The UNC research team includes Dr. Waleed Ziad (left) and Rustin Zarkar (right).

Dr. Waleed Ziad, Assistant Professor in the Department of Religious Studies and Dr. Ali Jarrahi Fellow in Persian Studies, and Rustin Zarkar, UNC Middle East and Islamic Studies Librarian, have been awarded a Modern Endangered Archive Program (MEAP) grant by the University of California, Los Angeles (UCLA) Library to catalogue and digitize Sufi archives from shrines along the Afghan-Pakistan border. MEAP aims to digitize endangered archival materials from the 20th and 21st centuries, including print, photographic, film, audio, ephemeral, and born digital objects. These materials are then made publicly available for scholars and researchers around the world. 
Zarkar and Ziad’s project, “Endangered archives from Sufi shrines of the Afghan-Pakistan frontier” will involve travel to Pakistan in January 2022 to catalogue and digitize endangered archives of Sufi monasteries and shrines within Pashtun tribal regions. “These are unexplored collections revealing a rich sacred tradition in a region embroiled in one of the most brutal conflicts in recent history,” Ziad explained. 
Materials they will be archiving are in Persian, Pashto, Arabic, and Urdu, ranging from locally produced biographies and letters, to texts on magic, metaphysics, and poetry, anti-extremist posters, audio recordings of Sufi masters documenting their struggle against fundamentalism, and material culture including funerary engravings and shrine art. “For example, one of the Sufi shrines contains several hundred audio cassettes documenting the oral history of the Sufi center and its critical role in anti-imperialist struggles from the late 19th century to independence,” said Ziad.
Zarkar and Ziad will be working with a team of about 14 members including librarians and graduate students from the University of Peshawar, local historians, a professional photo archivist, as well as the custodians of the Sufi shrines and collections.

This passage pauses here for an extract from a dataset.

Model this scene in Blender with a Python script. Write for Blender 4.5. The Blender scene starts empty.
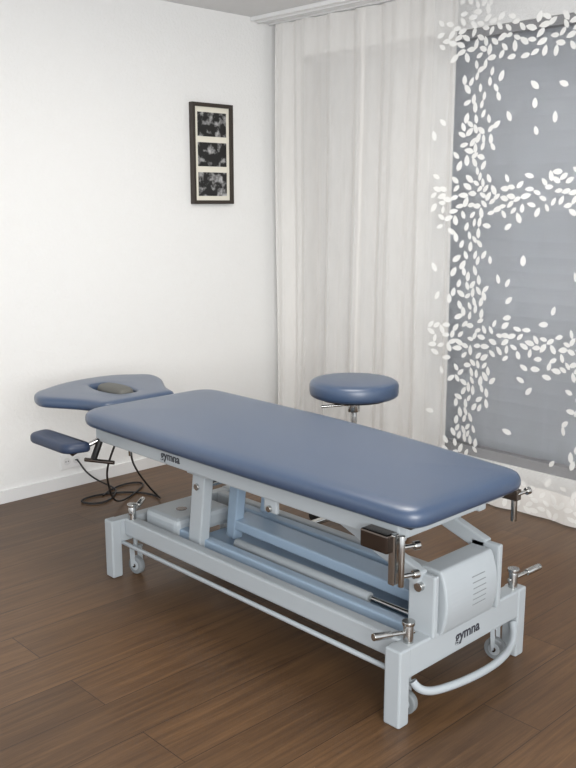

They will work at four religious sites in Waziristan, Peshawar and Malakand. Using a post-custodial model, the project will empower local stakeholders to preserve their collections, train them in digitization and cataloguing, and build preservation infrastructure for sustainable community-driven archiving. The sites and materials they have chosen to digitize are that of renowned Sufi saints and scholar-historians which have long been the target for looters who wish to profit off the materials and extremists who have attempted to destroy the history that the shrines hold. 
“150 years of British imperial racial ethnography and ‘martial race theory’ portrayed – and treated – the Afghans (Pashtuns) as militant, fanatical, and backward. Consequently, highly racialized depictions of Afghans/Pashtuns as a fanatic people still dominate popular and academic works. This project directly challenges these persisting narratives and promotes local voices. The rare materials within these sacred sites will be of interest to scholars in religious studies, history, anthropology, sociology, and Middle Eastern, Central Asian, South Asian, and Afghanistan studies; specifically those focusing on Sufism, religious networks, resistance to extremism, British imperialism, borderland studies, nation-state formation, and classical Persianate literature and belles-lettres,” noted Zarkar and Ziad.
Zarkar will oversee the first five weeks of the archival project while gathering materials to expand UNC’s library collection, and Ziad will remain in the region to oversee the remainder of documentation of the resources. The team hopes to have the resources digitized and catalogued by the end of 2022. Then, they plan to create an interactive multilingual English, Persian/Dari, and Urdu-language website that houses the digitized files for all to access, as well as walks users through the sacred geography and history of each of the shrines and monasteries.
For decades, both U.S. and South Asia-based scholars have not been able to access this material produced in the Pakistan-Afghanistan border regions due to years of violent conflict. This initiative will be the first opportunity for scholars to study this material outside of local communities.